Friday, June 01, 2007

Wug.

I really need to think up better titles.

Anyways, life has been rather interesting of late. I'm back working at the museum - prepping the boat for the tour this summer that I am lucky enough to be a part of (though it means I won't get anything resembling a summer vacation). My role there is to be the bow thruster with an inflatable for this boat. Since the boat is 88 feet long, draws almost no water, and is 14 feet wide, it doesn't turn very sharp. The museum has an 18' inflatable with a 50hp outboard on it (the whole package is worth almost $15,000 - motor is $9k) to give the boat a well placed nudge when docking and such. I've been put in charge of running that, and keeping the inflatable (referred to as the 'Oocher') in good shape. I'm very nervous about it - having big responsibilities always worries me, since I'm anything but assertive or a leader. It should be an interesting time though.

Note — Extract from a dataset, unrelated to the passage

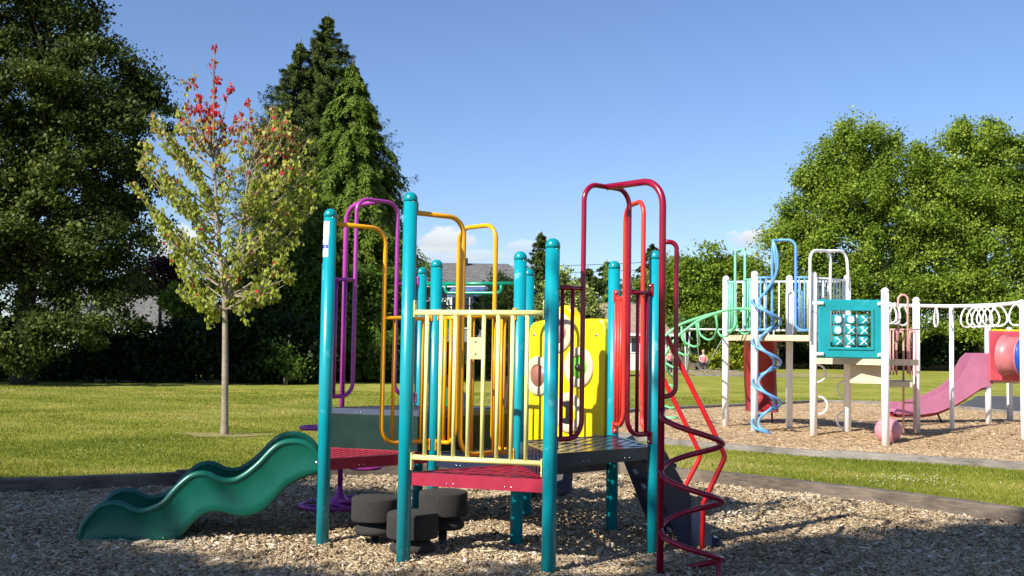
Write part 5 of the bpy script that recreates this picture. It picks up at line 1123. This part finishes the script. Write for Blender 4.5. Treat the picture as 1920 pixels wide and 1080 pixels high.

The other day, I was going through my assorted drama, and realized I have 6 or 7 girls that I am either confused about or have some involvement. Yikes! That's a lot too many. There are two pairs - Jill and Shannon, Panda and Bonobo Girl. Then there is Shannon's roommate, Betty, and one other girl (the treasurer of Fencing Club). Shannon's roommate and the treasurer I'm very baffled about. The treasurer I might just be misreading, Shannon's roommate could be just being friendly or possibly more interested in Jill (I'm not sure if she likes men or women - I've heard lots of different things). Betty is going to be a fling during the summer, I think (long distance isn't going to work out). Jill and Shannon have worked things out, mostly, and I think that Jill and I are finished as a couple, and are back to just friends. However, I'm not totally positive on that. Bonobo Girl has said she will do anything with me that I feel like. That's both very flattering, and kind of unnerving. I don't want to take that kind of power lightly, but it would be so much fun to hook up with her. However, my feelings for Panda come into play. I'm not sure exactly where I stand with that, but I know I do love Panda dearly as a friend. Again, she and I have to talk at the beginning of the semester.

Yes, there is a beginning of the semester for me - my GPA is now a 3.047. Cutting it close, but I'm back. For at least another year. Next semester is going to be tough.

I went and saw Pirates 3 last night with my sister and Betty. That was fun - pretty decent movie overall. A few wonderful lines, as usual. After the movie, we stopped by an all night Price Chopper so my sister could get some candy that she wanted. I was being kind of a dick, and pretend groping Betty, because it made my sister so unnerved. Of course, she thought I actually did grab her and was rather annoyed at me. So, of course, since I was already in trouble for something I didn't do, I grabbed Betty's ass. That went over well. Betty yelped and my sister freaked. Of course, neither of us (Betty and I) wanted my sister truly pissed at us, so we ended up just laughing hysterically, and standing 6 feet apart for the rest of the time we were in the store. It was amusing.

Being home is both good and bad. My mom and sister are often at major odds. I swear my sister is looking for a fight half of the time, and they both bitch at me about the other. I always want to help, but hell, I usually make things worse. I've started just leaving when they start fighting. They got into a huge row at dinner one time over my sister gaging her ears (putting the huge holes through them - she's planning on going to 4, which isn't that huge, but definitely noticeable), and I just got up and left, after I had finished eating. I didn't say anything, didn't storm off, just removed myself from their presence. I was only going to make it worse if I opened my mouth. They both automatically assume that I am on their side, and often I'm not on either, or just don't care. They completely misunderstand each other as the norm, and that's what brings about most of it. I'm sick of dealing with it. Thankfully, I'll be on a boat for the majority of the summer.

Now, I have to start cleaning my room out - my mom is renting out my room, since I'm not going to be around the house much anymore, and so I'm moving my center of living down to what used to be the music room, and is being turned into an office/guest room deal. Fun fun.